Defendant was convicted of unauthorized use of a motor vehicle. ORS 164.135. The court imposed a sentence, suspended its execution, placed defendant on probation and, as a condition of probation, ordered him to pay restitution in an amount to be set. At the restitution hearing, the court ordered defendant to pay restitution of $2,682. He appeals the sentence and the restitution order and assigns error to the order of restitution and to the court’s failure to give reasons for the sentence that it imposed. We vacate the sentence and remand for resentencing.

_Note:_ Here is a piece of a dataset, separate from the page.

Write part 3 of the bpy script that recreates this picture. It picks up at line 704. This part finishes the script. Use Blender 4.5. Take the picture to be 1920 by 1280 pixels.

Defendant was stopped in Portland while driving a vehicle that had been reported stolen. Its owners had stopped in Portland while traveling from California to Washington. Defendant denied stealing the vehicle, but admitted that he knew that it was stolen and that he had been using it for approximately two weeks. At the restitution hearing, the court ordered him to pay $2,682 to cover the victims’ costs of returning to California without the car, returning to Portland to recover the car, towing, storage, hotel and meals costs while they were stranded in Portland, approximately six days’ lost wages and damage to the car.
Defendant argues that the court erred in imposing restitution, because there was no evidence that defendant had taken the vehicle. A trial court may order restitution for pecuniary damages resulting from criminal activity for which a defendant is convicted or to which he admits. ORS 137.103(1); ORS 137.106(1); State v. Stockton, 105 Or App 162, 803 P2d 1227 (1991). At the time of his arrest, defendant admitted that he had been in possession of the vehicle for approximately two weeks, virtually the entire time that it was missing. The victims suffered pecuniary damages as a result of defendant’s criminal activities — his continued illegal possession of the car. The court did not err in imposing restitution.
Defendant also challenges the amount of restitution, but defendant did not object to the amount at the hearing. He failed to preserve any error in this regard.
Defendant also assigns error to the court’s failure to state on the record its reasons for the sentence that it imposed. ORS 137.120(1) provides:
*245“Whenever any person is convicted of a felony committed prior to November 1,1989, the court shall, unless it imposes other than a sentence to serve a term of imprisonment in the custody of the Department of Corrections, sentence such person to imprisonment for an indeterminate period of time, but stating and fixing in the judgment and sentence a maximum term for the crime, which shall not exceed the maximum term of imprisonment provided by law therefor; and judgment shall be given accordingly. Such a sentence shall be known as an indeterminate sentence. The court shall state on the record the reasons for the sentence imposed.” (Emphasis supplied.)
It is mandatory that the court state the reasons for a sentence. State v. Biles, 34 Or App 531, 579 P2d 259 (1978), aff’d 287 Or 63, 597 P2d 808 (1979). It failed to do so, even though the events all took place before November 1, 1989.
Conviction affirmed; sentence vacated; remanded for resentencing.